AIB will pay the Government €1.7 billion in to redeem 1.36 billion of the 3.5 billion preference shares held by the State. It will also pay a dividend of €166.4 million relating to these shares.
In addition, the balance of preference shares will be converted to ordinary stock for the State and will be admitted for trading on the junior ESM market in Dublin on December 18th.
AIB will also press ahead with a consolidation of its share base, issuing one new share for every 250 held by investors. This will have the effect of reducing the number of shares in issue to 2.7 billion. The new shares will begin trading at 8am on December 21st.
AIB has agreed to the potential issue of warrants of up to 9.99 per cent of the bank’s issued ordinary share capital to the minister for finance at the time of any re-admission of its ordinary shares to a regulated market. And the minister has agreed to redeem the EBS promissory note.
With the State owning 99.8 per cent of the bank, approval for the capital reorganisation was never in doubt but AIB was required to hold an extraordinary general meeting in Dublin to put 12 resolutions to all shareholders.
At the meeting in the RDS, AIB's chairman Richard Pym said the capital reorganisation would "both strengthen and simplify" its capital structure and position the bank to transition from State to private sector ownership.
Mr Pym told shareholders that since the global financial crash in 2008 and its bailout by taxpayers, AIB has paid about €3 billion to the State in fees related to the Government’s guarantees, and coupon payments on the preference shares and contingent capital notes held by the State.
“Today marks the start of our repayment of the capital and we remain grateful to the Government and taxpayers for their continued support,” Mr Pym said.
Mr Pym told shareholders that he intended to take a poll on each resolution at the end of the EGM, even though the proposals were supported by the Minister for Finance Michael Noonan, who holds 99.8 per cent of the shares.
AIB received a bailout of €20.8 billion from the State post the crash in 2008. In response to a question from a shareholder, AIB chief executive Bernard Byrne said he expects the bank would repay "all of its money (to the State) in a reasonable timeframe".
Mr Byrne indicated to media after the meeting that this could be a period of five to 10 years.
Mr Pym said the resolutions being voted on at the EGM would give the company a “market-standard capital structure” and would prepare the bank for a main stock market listing.
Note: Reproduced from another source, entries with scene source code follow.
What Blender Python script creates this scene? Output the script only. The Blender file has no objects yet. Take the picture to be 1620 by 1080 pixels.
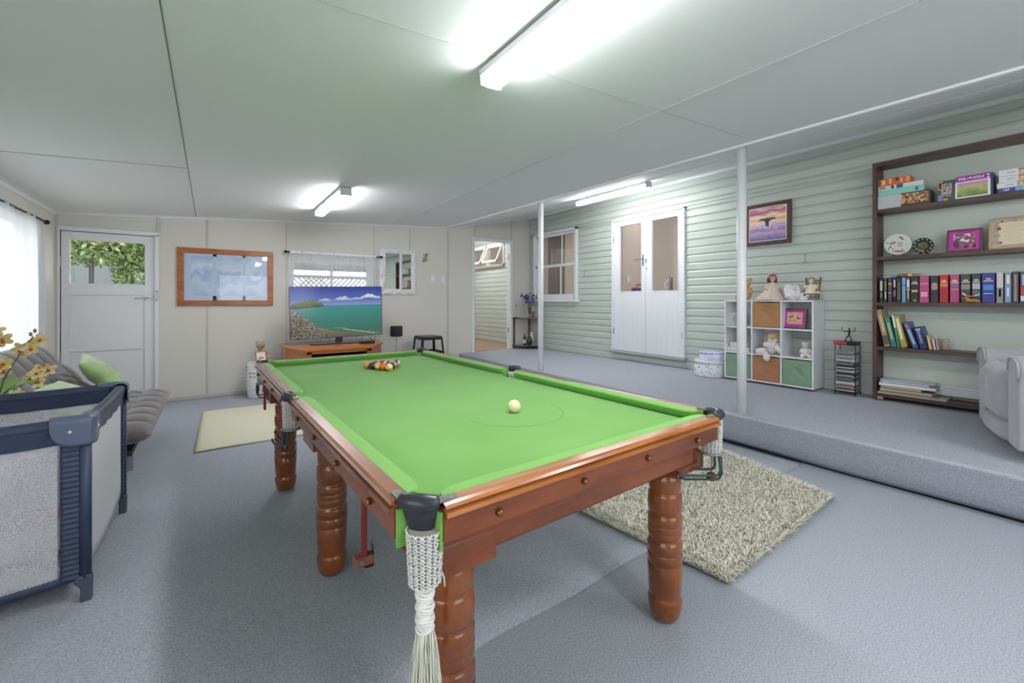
import bpy, bmesh, math, random
from mathutils import Vector, Matrix, Quaternion
PI = math.pi
SC = bpy.context.scene
COL = SC.collection
rnd = random.Random(7)

# ------------------------------------------------------------------ helpers
def lin(h):
    h = h.lstrip('#')
    v = [int(h[i:i+2], 16) / 255 for i in (0, 2, 4)]
    return tuple([(x / 12.92 if x <= .04045 else ((x + .055) / 1.055) ** 2.4) for x in v] + [1])

MATS = {}
def mat(name, color, rough=.6, metal=0, spec=.5, bump=None, mix=None, emit=None, coat=0, sheen=0, trans=0, alpha=1, scale3=(1, 1, 1), sub=0):
    """procedural principled; bump=(scale,strength[,distance]); mix=(colour,scale,contrast lo,hi)"""
    if name in MATS: return MATS[name]
    m = bpy.data.materials.new(name); m.use_nodes = True
    nt = m.node_tree; b = nt.nodes['Principled BSDF']
    c = lin(color) if isinstance(color, str) else color
    b.inputs['Base Color'].default_value = c
    b.inputs['Roughness'].default_value = rough
    b.inputs['Metallic'].default_value = metal
    b.inputs['Specular IOR Level'].default_value = spec
    b.inputs['Coat Weight'].default_value = coat
    b.inputs['Coat Roughness'].default_value = .15
    b.inputs['Sheen Weight'].default_value = sheen
    b.inputs['Transmission Weight'].default_value = trans
    b.inputs['Alpha'].default_value = alpha
    if emit:
        b.inputs['Emission Color'].default_value = lin(emit[0]); b.inputs['Emission Strength'].default_value = emit[1]
    if bump or mix:
        tc = nt.nodes.new('ShaderNodeTexCoord'); mp = nt.nodes.new('ShaderNodeMapping')
        mp.inputs['Scale'].default_value = scale3
        nt.links.new(tc.outputs['Object'], mp.inputs['Vector'])
    if mix:
        n = nt.nodes.new('ShaderNodeTexNoise'); n.inputs['Scale'].default_value = mix[1]; n.inputs['Detail'].default_value = 5
        nt.links.new(mp.outputs[0], n.inputs['Vector'])
        r = nt.nodes.new('ShaderNodeValToRGB')
        lo, hi = (mix[2], mix[3]) if len(mix) > 3 else (.35, .65)
        r.color_ramp.elements[0].position = lo; r.color_ramp.elements[0].color = c
        r.color_ramp.elements[1].position = hi; r.color_ramp.elements[1].color = lin(mix[0])
        nt.links.new(n.outputs['Fac'], r.inputs['Fac']); nt.links.new(r.outputs['Color'], b.inputs['Base Color'])
    if bump:
        n2 = nt.nodes.new('ShaderNodeTexNoise'); n2.inputs['Scale'].default_value = bump[0]; n2.inputs['Detail'].default_value = 4
        nt.links.new(mp.outputs[0], n2.inputs['Vector'])
        bp = nt.nodes.new('ShaderNodeBump'); bp.inputs['Strength'].default_value = bump[1]
        bp.inputs['Distance'].default_value = bump[2] if len(bump) > 2 else .002
        nt.links.new(n2.outputs['Fac'], bp.inputs['Height']); nt.links.new(bp.outputs[0], b.inputs['Normal'])
    MATS[name] = m
    return m

def wood(name, c1, c2, grain=(1, 14, 14), sc=3., rough=.35, coat=.3):
    if name in MATS: return MATS[name]
    m = mat(name, c1, rough, mix=(c2, sc, .38, .66), coat=coat, scale3=grain, bump=(sc * 3, .12, .001))
    return m

def glass_mat(name, tint='#ffffff', refl=.12, rough=.02, haze=None):
    m = bpy.data.materials.new(name); m.use_nodes = True; nt = m.node_tree; nt.nodes.clear()
    o = nt.nodes.new('ShaderNodeOutputMaterial'); t = nt.nodes.new('ShaderNodeBsdfTransparent'); g = nt.nodes.new('ShaderNodeBsdfGlossy')
    t.inputs[0].default_value = lin(tint); g.inputs['Roughness'].default_value = rough
    mx = nt.nodes.new('ShaderNodeMixShader'); fr = nt.nodes.new('ShaderNodeLayerWeight'); fr.inputs['Blend'].default_value = .5
    pw = nt.nodes.new('ShaderNodeMath'); pw.operation = 'POWER'; pw.inputs[1].default_value = 4; nt.links.new(fr.outputs['Facing'], pw.inputs[0])
    ad = nt.nodes.new('ShaderNodeMath'); ad.operation = 'MULTIPLY_ADD'; ad.inputs[1].default_value = .45; ad.inputs[2].default_value = refl * .3
    nt.links.new(pw.outputs[0], ad.inputs[0]); nt.links.new(ad.outputs[0], mx.inputs[0])
    nt.links.new(t.outputs[0], mx.inputs[1]); nt.links.new(g.outputs[0], mx.inputs[2])
    last = mx
    if haze:
        d = nt.nodes.new('ShaderNodeBsdfDiffuse'); d.inputs[0].default_value = lin(haze[0])
        m2 = nt.nodes.new('ShaderNodeMixShader'); m2.inputs[0].default_value = haze[1]
        nt.links.new(mx.outputs[0], m2.inputs[1]); nt.links.new(d.outputs[0], m2.inputs[2]); last = m2
    nt.links.new(last.outputs[0], o.inputs[0]); MATS[name] = m
    return m

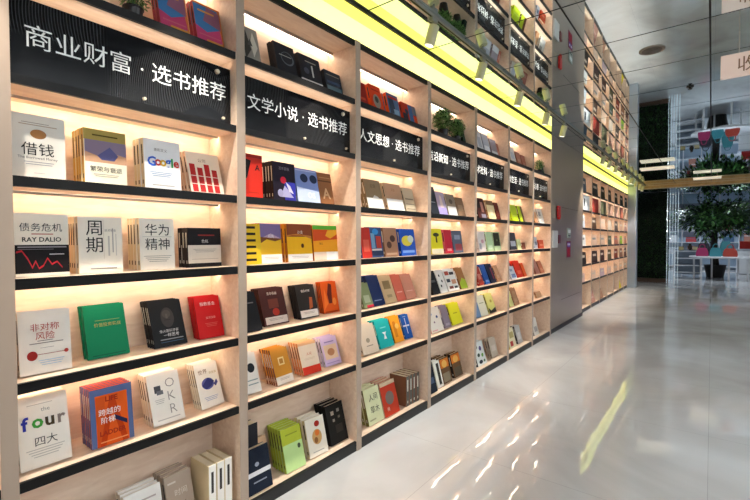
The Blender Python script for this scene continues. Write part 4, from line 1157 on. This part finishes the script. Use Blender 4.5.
# back wall of the shop: tall niches with goods
nm = MB()
tall = link('display_shelf', None, loc=(23.55, 1.7, 0))
tag(tall, 'tall bluish white wall shelving at the very back of the shop', 'shelf')
GL = mat('niche_pale_blue', (.7, .78, .85), rough=.6)
MB().box(.34, .36, -5.2, 0, .0, 2.6, GL).build('back_panel', tall)
for k in range(9):
    MB().box(0, .335, -k*.65-.012, -k*.65+.012, 0, 2.6, WHITE).build('upright', tall)
for z in (.1, .65, 1.15, 1.65, 2.15):
    MB().box(.01, .33, -5.2, 0, z, z+.025, WHITE).build('shelf_board', tall)
gc = ['8a98a8', 'c8ccd4', '5c6878', '384858', 'a8786a', 'd8dce0', '48607a', 'b04a4c', '7a98a0', 'e4e4e8']
GN = {'8a98a8': 'steel blue', 'c8ccd4': 'silver', '5c6878': 'slate', '384858': 'dark blue', 'a8786a': 'brownish pink', 'd8dce0': 'white', '48607a': 'denim blue', 'b04a4c': 'brick red', '7a98a0': 'greenish grey', 'e4e4e8': 'bright white'}
lv = {.675: 'second', 1.175: 'third', 1.675: 'fourth'}
for ci in range(8):
    for z, rn_ in lv.items():
        cc_ = R.choice(gc)
        hh = R.uniform(.18, .38)
        ww = R.uniform(.2, .42)
        q = MB().box(-.1, .1, -ww/2, ww/2, 0, hh, C(cc_)).box(-.101, .101, -ww/2-.002, ww/2+.002, hh*.7, hh*.78, C(R.choice(gc))).build('product_box', loc=(23.72, 1.7-.325-ci*.65, z+.0006))
        tag(q, f'{GN[cc_]} box on the {rn_} board, niche {["one", "two", "three", "four", "five", "six", "seven", "eight"][ci]} from the left, far shop shelving', 'box', 'boxes on the far shop shelving')


# ------------------------------------------------------------------ ambient
def area(x, y, z, sx, sy, e, col, rot=(0, 0, 0)):
    ld = bpy.data.lights.new('ceiling_light', 'AREA')
    ld.shape = 'RECTANGLE'
    ld.size, ld.size_y = sx, sy
    ld.energy = e
    ld.color = col
    o = bpy.data.objects.new('ceiling_light', ld)
    COL.objects.link(o)
    o.location = (x, y, z)
    o.rotation_euler = rot
    return o


def down(x, y, e, col=(.80, .90, 1), cone=130):  # spots without a fixture, added to brighten the shop and green wall
    ld = bpy.data.lights.new('fill_spot', 'SPOT')
    ld.energy, ld.color, ld.spot_size, ld.spot_blend, ld.shadow_soft_size = e, col, math.radians(cone), .5, .05
    o = bpy.data.objects.new('fill_spot', ld)
    COL.objects.link(o)
    o.location = (x, y, 2.735)


for x in (17.0, 19.6, 22.2):
    for y in (.9, -.6, -2.4):
        down(x, y, 46)
down(14.7, 1.1, 8, (1, .95, .85))
W = bpy.data.worlds.new('world')
S.world = W
W.use_nodes = True
W.node_tree.nodes['Background'].inputs[0].default_value = (.5, .55, .6, 1)
W.node_tree.nodes['Background'].inputs[1].default_value = .1
print('BOOKS', NB)
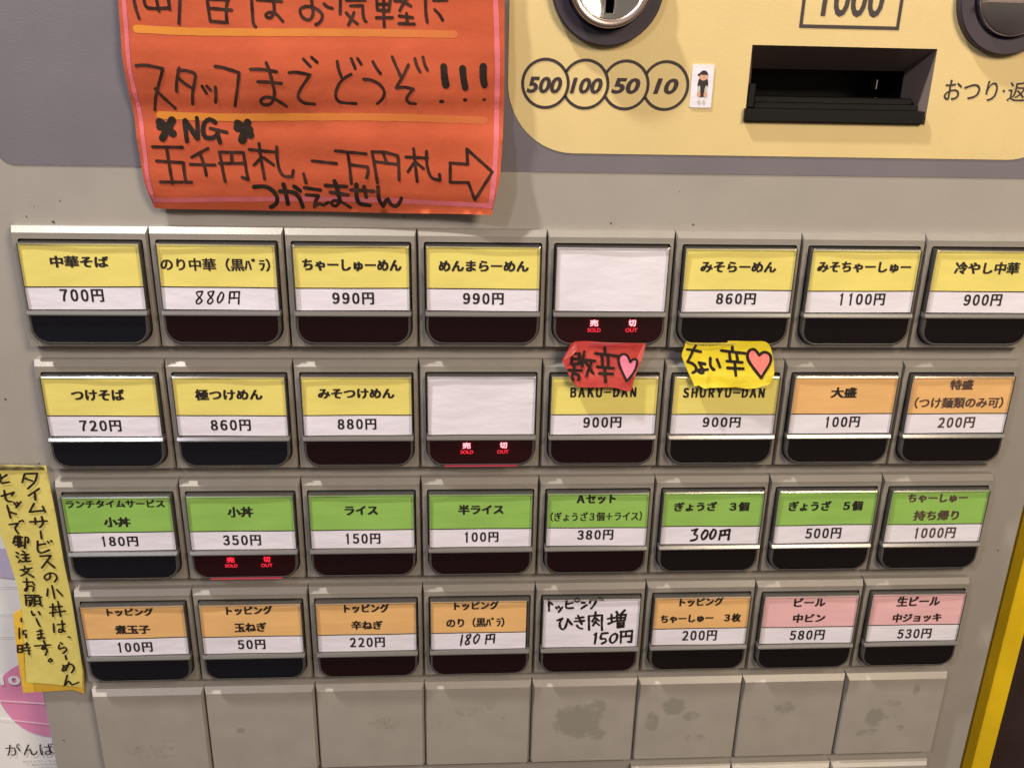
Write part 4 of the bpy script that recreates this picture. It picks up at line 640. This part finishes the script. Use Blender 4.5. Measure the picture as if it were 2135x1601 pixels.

He said that the timing of an IPO would be subject to market conditions but he expects “very strong investor appetite for the stock” whenever it is brought to the stock exchange, highlighting how two recent debt issuances by the bank were oversubscribed.
Mr Byrne rejected criticism from investment adviser Brendan Burgess that AIB was overcharging its non-tracker mortgage customers. Mr Burgess argued that average mortgage rates across the EU amounts to about 2 per cent while AIB's average rate is closer to 3.5 per cent.
He said that whenever competition comes back into the Irish market, AIB’s profits would be hit. Mr Byrne responded by saying the bank, unlike its rivals, had reduced its standard variable rate three times over the past 12 months.
Mr Pym rejected a suggestion from TD Shane Ross that AIB should suspend its shares as they were “grossly overvalued” and people who have bought the shares recently stand to lose a lot of money when the capital reorganisation is completed.
The shares are currently trading at about 3.5 cent while the bank is proposing to convert some of the preference shares held by the State to ordinary shares for 1.7 cent each as part of the capital reorganisation being voted on at the EGM. This effectively puts a new floor on the bank’s share price.
Mr Pym said the company had repeatedly warned investors that the shares were overpriced and, as such, there is no more information that it can place in the market.
He said the bank would not be seeking a suspension of its shares as it would “mean that no-one in this room could deal in the shares if they wanted to” and “I don’t think it’s up to the company to deny you that opportunity to sell your shares”.